Nur ganz kurz streift der Blick über die Mittelkonsole mit dem großem Touchscreen und den Schalterleisten wie im Panamera, für ein paar Sekunden spielen die Finger nochmal an dem leider noch immer ziemlich billigen Drehrad neben der Hupe, mit dem man die Fahrprogramme wechseln kann, und wohlig drückt sich das Popometer tief in die Sitzschale, die so wunderbar nah am Asphalt montiert ist – dann schnappt die Doppelkupplung zu, der erste von acht Gängen rastet ein und der Elfer fährt allen Zweifeln davon – schon eine Rechts- Links-Kombination genügt, dann lösen sich sämtliche Sorgen in Luft auf. Ja, auch die Generation 992 bleibt ein Gradmesser für Fahrdynamik, kein anderer Sportwagen ist so messerscharf und präzise und dabei trotzdem so gutmütig wie der Elfer.
„Uns ging es darum, den Spagat der Eigenschaften noch weiter zu spreizen“, sagt Achleitner: Schärfer und präziser in den Kurven, schneller auf der Geraden und komfortabler auf der Langstrecke. Dafür hat Porsche in jeder Hinsicht nachgelegt: Die Spur ist breiter und zum ersten Mal fährt der Elfer auf Mischbereifung mit 21 Zoll hinten und 20 vorne, es gibt ein überarbeitetes Fahrwerk und eine nochmal verbesserte Lenkung und selbst bei den Assistenten rüsten die Schwaben auf. Autonomes Fahren macht in einem Sportwagen zwar in etwa so viel Sinn wie alkoholfreies Bier auf dem Oktoberfest. Aber um eine Abstandregelung und eine Spurverlassenswarnung kommt offenbar auch der Elfer nicht mehr herum.

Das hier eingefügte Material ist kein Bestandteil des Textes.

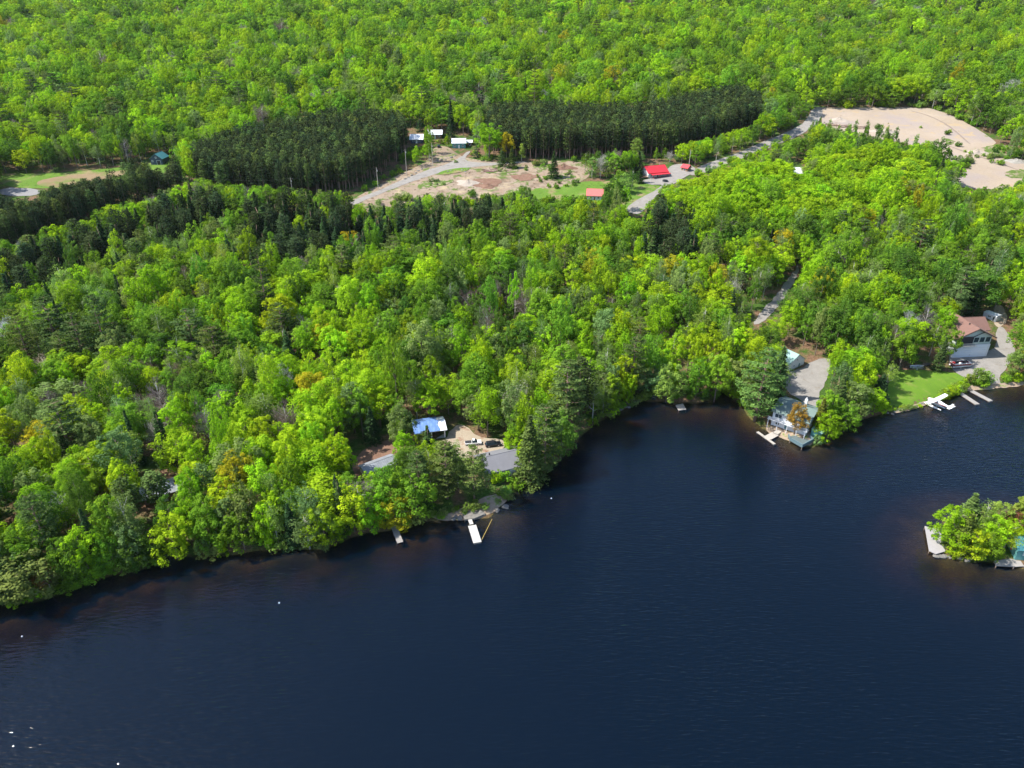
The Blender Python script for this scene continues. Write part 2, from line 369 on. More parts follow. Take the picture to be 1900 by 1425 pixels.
sheet('paved_road', 'pale paved road at the left edge behind the pines', 'road', P_road, M_asph, .12, 3, 1)
sheet('field', 'green field edge beyond the paved road', 'field', P_field, M_field, .10, 3)
sheet('field', 'brown tilled strip inside the green field', 'field', P_bfield, M_brownfield, .16, 3)
sheet('clearing', 'bare tan dirt clearing with ruts', 'ground', P_dirt, M_dirt, .10, 2.5)
sheet('gravel_road', 'pale gravel road crossing the dirt clearing', 'road', P_grav, M_gravel, .18, 2.5)
sheet('meadow', 'green grass beside the faded red roof', 'grass field', P_green, M_field, .10, 2.5)
sheet('gravel_road', 'gravel drive curling past the red roofed house', 'road', P_redyard, M_gravel, .2, 2)
sheet('gravel_road', 'gravel road climbing to the sand pit', 'road', P_pitroad, M_gravel, .2, 3)
sheet('sand_pit', 'wide bare sand pit cut into the forest', 'sand pit', P_pit, M_sand, .14, 5)
sheet('woods_road', 'narrow gravel road showing through a gap in the woods', 'road', P_wood, M_gravel, .1, 1.2, 1)
sheet('driveway', 'grey gravel driveway behind the chimneyed lake house', 'driveway', P_drive, M_gravel, .08, 1.2)
sheet('driveway', 'grey gravel yard in front of the brown roofed house', 'driveway', P_hyard, M_gravel, .08, 1.2)
sheet('yard', 'pale worn yard behind the brown roofed house', 'yard', P_upyard, M_yard, .08, 1.2)
sheet('lawn', 'bright green mown lawn above the seaplane', 'lawn', P_lawn, M_lawn, .06, 1.2)
sheet('shore_strip', 'sandy earth strip along the water below the lawn', 'shore', P_strip, M_shore, .1, 1.2)
sheet('yard', 'sandy yard with parked vehicles by the cottage', 'yard', P_yard, M_yard, .08, 1.2)
sheet('yard', 'reddish leaf covered patch above the low shed', 'yard', P_litter, M_leaf, .08, 1.2)
sheet('yard', 'reddish leaf covered patch above the dark cottage', 'yard', P_litter2, M_leaf, .08, 1.2)
sheet('shore_strip', 'orange earth terrace below the chimneyed lake house', 'shore', P_cove, M_shore, .08, 1)
sheet('shore_strip', 'brown earth bank behind the white floating dock', 'shore', P_shoremid, M_shore, .08, 1)

M_scrub = ground_mat('scrubby_grass', [(.3, (.055, .10, .015)), (.7, (.12, .17, .04))], .2, 1.5, patches=[(.3, .5, .6, (.26, .205, .15)), (.5, .6, .7, (.05, .08, .015))])
M_track = ground_mat('wheel_ruts', [(.3, (.17, .135, .11)), (.7, (.25, .20, .165))], .3, 2)
M_pale = ground_mat('pale_packed_sand', [(.3, (.30, .25, .205)), (.7, (.38, .325, .27))], .2, 1.5)
M_stone0 = ground_mat('rubble', [(.3, (.20, .19, .17)), (.7, (.36, .34, .31))], 1.2, 4)
def strip(name, label, cat, path, w, m, lift, kind='structure'):
    P = [G(*p) for p in path]; L = []; R = []
    for i, p in enumerate(P):
        t = (P[min(i + 1, len(P) - 1)] - P[max(i - 1, 0)]); t.z = 0; t.normalize(); nn = Vector((-t.y, t.x, 0)); L.append((p + nn * w / 2)); R.append((p - nn * w / 2))
    def back(v): q = project(np.array([v.x, v.y, float(H(v.x, v.y))])); return (q[0], q[1])
    return sheet(name, label, cat, [back(v) for v in L] + [back(v) for v in R[::-1]], m, lift, 1.5, 2, rag=.15)
for k, pth in enumerate(([(1690, 206), (1722, 214), (1770, 240), (1800, 268)], [(1752, 268), (1800, 286), (1850, 302), (1890, 316)])):
    strip('wheel_track', ('worn wheel track crossing the middle of the sand pit', 'worn wheel track at the mouth of the sand pit')[k], 'track', pth, 1.2, M_track, .22)
for k, pg in enumerate(([(1752, 300), (1790, 298), (1800, 312), (1770, 330), (1750, 326)], [(1822, 274), (1850, 268), (1905, 276), (1905, 296), (1860, 292), (1832, 284)], [(1752, 262), (1762, 256), (1772, 264), (1760, 270)], [(1860, 318), (1905, 314), (1910, 330), (1870, 332)])):
    sheet('grass_patch', ('rough green patch below the end of the sand pit', 'rough green patch right of the sand pit mouth', 'small weedy hollow inside the sand pit', 'green patch at the right edge below the sand pit')[k], 'grass patch', pg, M_scrub, .26, 2, rag=1.6)
for k, pg in enumerate(([(905, 312), (960, 309), (968, 316), (940, 324), (900, 322)], [(985, 306), (1040, 304), (1046, 311), (1000, 316)], [(780, 340), (830, 332), (850, 338), (810, 348), (770, 352)], [(1000, 326), (1060, 322), (1070, 332), (1020, 338)])):
    sheet('grass_patch', ('scrubby patch left of the log heap', 'scrubby patch below the pine plantation edge', 'scrubby patch beside the near end of the gravel road', 'scrubby patch right of the lone conifer')[k], 'grass patch', pg, M_scrub, .24, 1.5, rag=1.4)
for k, pg in enumerate(([(860, 336), (900, 330), (935, 334), (925, 345), (880, 350)], [(940, 326), (985, 322), (1000, 330), (970, 338)])):
    sheet('bare_soil', ('freshly turned brown soil in the middle of the clearing', 'dark brown scraped soil beside the lone conifer')[k], 'soil', pg, M_leaf, .24, 1.5, rag=1.2)
def mound(label, px_, py_, rx, ry, h_, m):
    p = G(px_, py_); rr = np.random.default_rng(int(px_)); V = []; F = []; nr, na = 7, 22
    for i in range(nr + 1):
        f = i / nr
        for j in range(na):
            a = 2 * math.pi * j / na; k_ = 1 + .18 * math.sin(3 * a + px_) + .1 * math.sin(5 * a + 2 * px_); x, y = math.cos(a) * rx * f * k_, math.sin(a) * ry * f * k_
            V.append((x, y, float(H(p.x + x, p.y + y)) - p.z + h_ * (1 - f) ** 1.2 * (1 + .25 * math.sin(4 * a + i)) + rr.uniform(-.12, .12) * h_ * (f < .95) - (.25 if i == nr else 0)))
    for i in range(nr):
        for j in range(na): F.append((i * na + j, (i + 1) * na + j, (i + 1) * na + (j + 1) % na, i * na + (j + 1) % na))
    o = link_mesh('soil_mound', V, F, m, smooth=True); o.location = p; return tag(o, label, 'mound')
mound('brown soil mound beside the log heap on the clearing', 935, 316, 7, 4, 1.6, M_dirt); mound('orange soil mound below the gravel road', 868, 340, 8, 5, 1.8, M_pale)
mound('soil mound at the foot of the pine plantation', 1045, 312, 9, 4, 2.2, M_leaf); mound('low soil mound in the middle of the clearing', 905, 346, 6, 4, 1.3, M_leaf)
mound('sand heap at the lower edge of the sand pit', 1640, 246, 10, 5, 2.4, M_pale); mound('sand heap near the mouth of the sand pit', 1812, 284, 8, 4, 2.0, M_pale); mound('sand heap at the upper left of the sand pit', 1556, 224, 8, 5, 2.2, M_pale)
mound('reddish soil heap at the far right of the sand pit', 1888, 282, 12, 6, 3.0, M_leaf); mound('pale rubble heap at the right edge below the sand pit', 1885, 300, 8, 4, 1.6, M_stone0)

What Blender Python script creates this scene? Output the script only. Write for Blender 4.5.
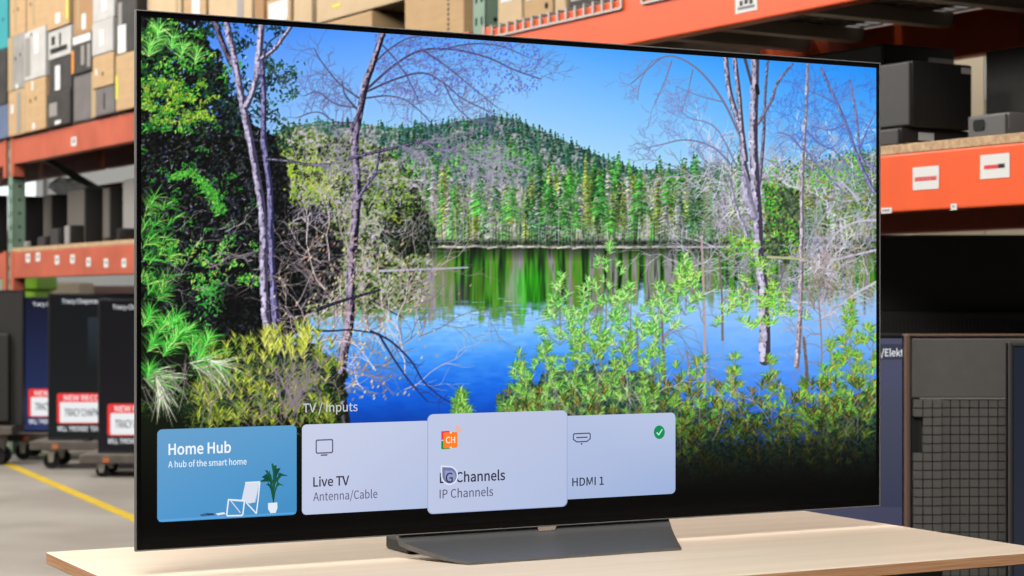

Zwar bleibt der neue Elfer tatsächlich ganz der alte, gibt den entspannten Langstreckenläufer auf dem Highway und den gierigen Kurvenfresser auf dem Byway und ist im Stadtverkehr so zahm wie ein Kleiwagen. Doch selbst wenn Achleitners Augen vielversprechend leuchten, wenn man den Projektleiter auf weitere Varianten anspricht, mit ihm von GT-Modellen schwärmt und über die beste Linie auf der Nordschleife philosophiert, wird sich der Elfer wohl nicht dauerhaft der Zukunft verschließen können. Nicht nur, dass die Plattform schon Platz für die Akkus hat. Sondern das sieht man spätestens beim Blick auf die Navi-Karte – dort sind die Ladestationen bereits eingetragen.